それでもトメは「戦争を賛美しているのではない。命をかけた若者たちを慰霊したいだけ」と強く訴え、何度も役場に足を運び、嘆願書を提出し続けます。

その真摯な思いに心を動かされた町は、ついに工費の一部を負担することを決定。

1955年9月28日、知覧陸軍飛行場跡地に「特攻平和観音堂」が建立され、観音像は「知覧特攻平和観音像」と命名されました。

この観音堂は、トメさんだけでなく、かつて特攻隊員の世話をしていた女学生たち、そして町民たちにとっても大きな喜びとなりました。

その後、観音堂の隣には「知覧特攻平和会館」も建設され、知覧の地は戦争と平和を考える場として広く知られるようになります。

その行動は、若き命の尊さを伝え続けるためのものであり、深い愛情と使命感に満ちたものでした。

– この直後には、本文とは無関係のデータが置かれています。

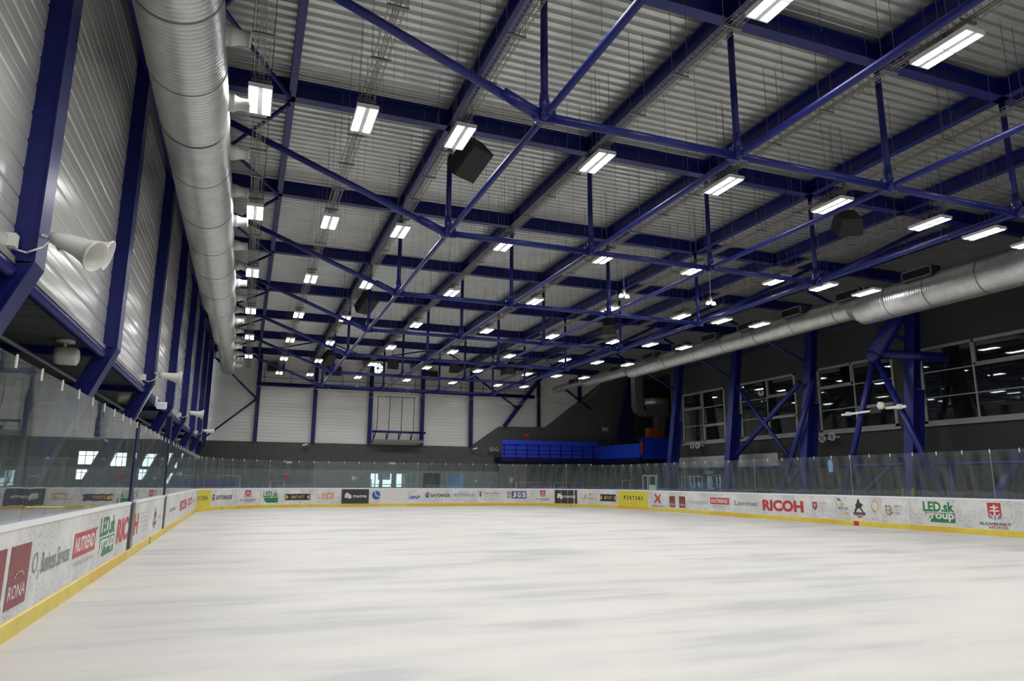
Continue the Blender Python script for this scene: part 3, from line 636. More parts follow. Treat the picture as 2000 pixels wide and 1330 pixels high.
# sloping struts at the end wall
tb('end_brace', (-2.7, YW-.4, 10.7), (.45, YW-.3, 7.75), .07, 'dark diagonal brace falling right from the top left corner of end wall', 'brace')
tb('end_brace', (.45, YW-.3, 7.7), (-2.9, YW-.4, 4.7), .06, 'dark diagonal brace falling left to the bottom left corner of end wall', 'brace')
tb('end_brace', (17.2, YW-.5, 10.4), (21.2, YW-.45, 7.8), .08, 'dark diagonal brace meeting the raking column on the end wall', 'brace')
tb('end_brace', (25.3, YW-.4, 9.9), (28.0, YW-.3, 8.1), .1, 'dark diagonal brace on the far right of end wall behind duct', 'brace')
m = MB(); m.bar((23.6, YW-.35, 11.0), (20.0, YW-.3, 6.35), .3, .3, (0, 1, 0)); m.build('raking_column', 'blue_steel', None, None, 'heavy raking blue column standing on the dark stepped wall', 'column')
m = MB(); m.box(23.03, 23.27, YW-.3, YW-.1, 6.38, ROOF); m.build('thin_column', 'rail_navy', None, None, 'thin dark upright column right of the raking column', 'column')
m = MB(); m.box(26.9, 27.2, YW-.3, YW-.1, 8.4, ROOF); m.build('thin_column', 'rail_navy', None, None, 'dark upright column above the sloping dark wall at far right', 'column')
# folded goal frame between two columns
t = thing('scoreboard_frame', (11, YW-.4, 4.6), 'black rod frame with blue cross bar hung between two end wall columns', 'frame')
m = MB(); m.tube((9.0, YW-.75, 5.55), (13.2, YW-.75, 5.55), .085); m.build('cross_bar', 'blue_steel', t)
for x in (9.35, 10.28, 11.25, 12.22): m = MB(); m.tube((x, YW-.7, 5.5), (x+.05, YW-.55, 8.3), .025); m.build('rod', 'black', t)
m = MB(); m.tube((9.3, YW-.55, 8.3), (12.35, YW-.55, 8.3), .02); m.build('top_rod', 'black', t)
for x in (9.2, 10.2, 11.15, 12.1, 12.9): m = MB(); m.bar((x+.07, YW-.75, 5.5), (x-.03, YW-.5, 4.95), .07, .05); m.bar((x-.03, YW-.4, 5.5), (x-.03, YW-.4, 4.95), .05, .05); m.build('bracket', 'rail_navy', t)
m = MB(); m.box(9.1, 13.0, YW-.85, YW-.1, 4.72, 4.95); m.build('shelf', 'galv_dark', t)
# cameras, signs
for p, lab in (((4.07, YW-.2, 4.38), 'white security camera on dark wall under the second light panel'), ((17.4, YW-.2, 4.38), 'white security camera at foot of the diagonal dark wall edge')):
    t = thing('security_camera', p, lab, 'camera'); m = MB(); m.obox(Vector(p)+Vector((.05, -.25, .05)), (1, -.3, .25), (0, 0, 1), (.3, 1, 0), .2, .055, .07); m.build('camera_body', 'white_plastic', t)
    m = MB(); m.tube(Vector(p), Vector(p)+Vector((0, .18, -.05)), .03); m.build('arm', 'white_plastic', t)
for (x, z, lab) in ((3.09, 3.12, 'green and white exit sign on dark wall above the red sign'), (10.84, 3.16, 'green and white exit sign above the entrance doors')):
    t = thing('exit_sign', (x, YW-.05, z-.1), lab, 'sign'); m = MB(); m.box(x-.22, x+.22, YW-.06, YW-.02, z-.1, z+.1); m.build('panel', 'sign_green', t)
    m = MB()
    for dx in (-.14, 0, .12): m.box(x+dx-.045, x+dx+.045, YW-.068, YW-.06, z-.05, z+.06)
    m.build('pictogram', 'sign_white', t)
t = thing('exit_sign', (28.17, 38.4, 2.38), 'pale green exit sign on the dark wall behind the far right glass', 'sign'); m = MB(); m.box(28.14, 28.2, 38.0, 38.8, 2.38, 2.6); m.build('panel', 'sign_green', t)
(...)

1992年(平成4年)享年89歳でその生涯を閉じるまで、トメさんは一貫して「特攻隊員たちは決して軍神ではなく、普通の若者だった」と語り続けました。

彼女にとって彼らは、最後まで人間として扱うべき「我が子たち」だったのです。

今なお生き続ける「特攻の母」の想い

鳥濱トメの物語は、現在もさまざまな形で語り継がれています。

2025年3月には浅香唯さん主演で、舞台『Mother〜特攻の母 鳥濱トメ物語〜』が新国立劇場で上演され、大きな感動を呼びました。

また、鳥濱明久氏による著書『知覧いのちの物語』では、当時の写真や証言を通じて、彼女と特攻隊員たちの関係がリアルに描かれています。

「戦争は愚かだ」と語ることは簡単ですが、鳥濱トメはその現実の中で何が人間らしさなのかを体現した存在です。

若者たちにただ「頑張れ」と言うのではなく、彼らの心を受け止め、命の最後の瞬間まで人としての尊厳を守ろうとした姿勢は、今の時代にこそ強く響きます。

まとめ

鳥濱トメの生き様は、戦争の中における“母性”と“人間愛”を象徴するものでした。

彼女は国のために命を落とす若者たちに、最後の瞬間まで「人としての温もり」を与え続けました。

その行動は、美談でも英雄譚でもなく、「人として当たり前のことをしただけ」と語る彼女の信念がにじんでいます。

戦争を知らない世代が増える中、鳥濱トメのような存在から学ぶことは多くあります。

それは「平和とは何か」ではなく、「人を大切にするとはどういうことか」を問い直すことなのかもしれません。